The Rasgovindpur Airstrip, (as it is known today) has a
short but secret illustrious history which has never been made public. It had
the longest runway in Asia, more than 3.5 km long. The total runways, taxiways,
aprons, etc. were more than 60 km. Today, when one looks at the silent runway
lying mostly vacant apart from a few odd cows grazing, one would find it
difficult to associate the  Airport with
activities of any kind. But, this airstrip has played a very important role in
the defense of India during the 2nd World War. Today all is forgotten, no details
of   the activities that happened here
between 1943 and 1945 exist, not even in government and military records. The
station came into existence during the war as a forward airfield against the
Japanese conquest of Burma. The large strip served its purpose well as a
landing ground for planes and also as a training space for special bombing
missions.
The Amarda Road airstrip, as it was called in war
terminology, spreads across an area of nearly 900 acres. Built in the 1940’s at
a cost of Rs 3 crore it was eventually abandoned after the war. It was probably
named as the Amarda Road Airfield due to the nearby Amarda Road railway
station. 
Even today, seven decades after the base was made, one can
still see the remains of the airfield, their 11,000 feet concrete runway still
intact, though the buildings that once cluttered the edges are gone.  The offices, hangars, mechanic sheds and
plaster walled barracks with thatched roofs that the soldiers called bashas
have been ripped down. Instead, local women dry laundry and farmers their grain
on the warm tarmac.
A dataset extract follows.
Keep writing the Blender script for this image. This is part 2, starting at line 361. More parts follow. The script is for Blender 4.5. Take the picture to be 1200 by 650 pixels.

The cows and goats crop weeds along the runway edges.
On the occasion, war historian Anil Dhir requested the Odisha
and West Bengal Governments to erect small memorials for these airmen at Amarda
Road and the crash site.
Gandhian Aditya Patnaik proposed that he would give ample
space in the Gandhi Gurukul at the airbase for setting up a small museum which
will highlight the importance of the airbase during World War II.  Dhir has promised that he would contact the
British and USA authorities for material to be displayed at the Museum, and
also said that a book on the history of the base the and crash would be
released on the next commemoration day.